[Lines of data]
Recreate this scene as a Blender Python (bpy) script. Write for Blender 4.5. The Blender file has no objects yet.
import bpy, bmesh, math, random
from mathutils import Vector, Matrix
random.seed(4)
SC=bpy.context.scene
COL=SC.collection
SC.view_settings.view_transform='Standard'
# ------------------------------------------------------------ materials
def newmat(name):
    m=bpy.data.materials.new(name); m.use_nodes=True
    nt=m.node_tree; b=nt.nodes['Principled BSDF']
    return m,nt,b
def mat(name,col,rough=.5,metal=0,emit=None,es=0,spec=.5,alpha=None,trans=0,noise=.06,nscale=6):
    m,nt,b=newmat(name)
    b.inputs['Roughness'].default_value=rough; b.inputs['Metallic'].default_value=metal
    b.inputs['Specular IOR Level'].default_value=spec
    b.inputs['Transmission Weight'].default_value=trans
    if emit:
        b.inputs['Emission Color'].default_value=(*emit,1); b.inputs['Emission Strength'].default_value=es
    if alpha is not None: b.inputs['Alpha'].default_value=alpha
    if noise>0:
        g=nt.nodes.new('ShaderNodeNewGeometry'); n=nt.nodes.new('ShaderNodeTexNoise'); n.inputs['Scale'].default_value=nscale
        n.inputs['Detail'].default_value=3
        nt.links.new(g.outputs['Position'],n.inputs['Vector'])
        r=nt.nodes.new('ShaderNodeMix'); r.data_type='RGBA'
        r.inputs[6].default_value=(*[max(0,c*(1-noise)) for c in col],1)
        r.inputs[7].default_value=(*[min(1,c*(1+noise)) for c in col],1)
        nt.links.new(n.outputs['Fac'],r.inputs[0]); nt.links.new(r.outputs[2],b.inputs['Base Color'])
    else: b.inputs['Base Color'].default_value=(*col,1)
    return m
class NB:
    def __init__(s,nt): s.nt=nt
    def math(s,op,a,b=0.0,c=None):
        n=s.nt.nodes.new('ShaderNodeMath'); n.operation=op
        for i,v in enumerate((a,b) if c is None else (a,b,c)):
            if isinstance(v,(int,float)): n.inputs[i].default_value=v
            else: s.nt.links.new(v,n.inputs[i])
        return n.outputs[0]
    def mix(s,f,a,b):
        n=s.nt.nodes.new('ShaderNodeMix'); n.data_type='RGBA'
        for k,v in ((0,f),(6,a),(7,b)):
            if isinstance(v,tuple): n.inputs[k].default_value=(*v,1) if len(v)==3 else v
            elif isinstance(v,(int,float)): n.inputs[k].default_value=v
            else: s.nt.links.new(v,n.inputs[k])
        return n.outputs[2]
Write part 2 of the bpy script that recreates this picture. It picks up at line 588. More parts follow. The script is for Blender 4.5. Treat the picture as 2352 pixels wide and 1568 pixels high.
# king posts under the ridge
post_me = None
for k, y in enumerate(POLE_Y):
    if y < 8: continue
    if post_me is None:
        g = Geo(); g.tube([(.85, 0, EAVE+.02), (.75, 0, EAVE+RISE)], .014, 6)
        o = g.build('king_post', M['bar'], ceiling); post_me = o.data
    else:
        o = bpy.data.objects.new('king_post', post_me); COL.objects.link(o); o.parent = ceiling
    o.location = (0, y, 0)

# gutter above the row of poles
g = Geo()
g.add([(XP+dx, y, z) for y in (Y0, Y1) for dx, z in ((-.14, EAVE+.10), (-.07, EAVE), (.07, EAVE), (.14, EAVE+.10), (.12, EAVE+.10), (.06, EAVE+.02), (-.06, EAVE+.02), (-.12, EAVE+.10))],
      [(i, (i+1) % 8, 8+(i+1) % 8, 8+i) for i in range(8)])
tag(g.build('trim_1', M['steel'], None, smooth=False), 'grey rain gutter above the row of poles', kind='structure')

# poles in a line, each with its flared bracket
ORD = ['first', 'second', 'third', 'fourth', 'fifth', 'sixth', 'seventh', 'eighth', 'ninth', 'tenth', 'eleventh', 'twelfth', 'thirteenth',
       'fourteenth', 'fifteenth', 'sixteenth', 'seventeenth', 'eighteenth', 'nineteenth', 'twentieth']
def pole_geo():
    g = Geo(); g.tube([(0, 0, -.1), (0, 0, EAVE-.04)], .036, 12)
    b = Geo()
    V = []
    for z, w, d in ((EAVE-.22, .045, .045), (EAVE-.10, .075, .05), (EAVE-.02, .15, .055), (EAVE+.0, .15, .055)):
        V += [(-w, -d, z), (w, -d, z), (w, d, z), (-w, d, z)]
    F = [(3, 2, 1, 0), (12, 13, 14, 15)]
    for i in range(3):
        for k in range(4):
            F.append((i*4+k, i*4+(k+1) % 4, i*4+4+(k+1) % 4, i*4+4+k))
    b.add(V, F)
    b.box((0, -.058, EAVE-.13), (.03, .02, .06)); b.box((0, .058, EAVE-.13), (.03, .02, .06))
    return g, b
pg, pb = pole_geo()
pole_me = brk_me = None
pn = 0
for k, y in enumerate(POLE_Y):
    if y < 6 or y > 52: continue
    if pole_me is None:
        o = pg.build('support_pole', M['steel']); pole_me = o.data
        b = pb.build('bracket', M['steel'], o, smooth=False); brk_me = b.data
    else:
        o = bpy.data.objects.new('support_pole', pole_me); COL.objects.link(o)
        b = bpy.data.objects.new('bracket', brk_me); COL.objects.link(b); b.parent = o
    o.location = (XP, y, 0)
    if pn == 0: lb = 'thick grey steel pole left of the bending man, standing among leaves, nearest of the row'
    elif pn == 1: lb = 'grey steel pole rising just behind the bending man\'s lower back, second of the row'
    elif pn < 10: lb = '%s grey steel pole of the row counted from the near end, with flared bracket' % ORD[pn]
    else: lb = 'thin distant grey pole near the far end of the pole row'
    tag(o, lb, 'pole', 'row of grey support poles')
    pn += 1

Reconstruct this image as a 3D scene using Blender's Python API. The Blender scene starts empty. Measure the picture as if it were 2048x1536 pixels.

Exercise requirements: In the material above, how many lines hold the word "Write"? Say only the number.

Exercise response: 2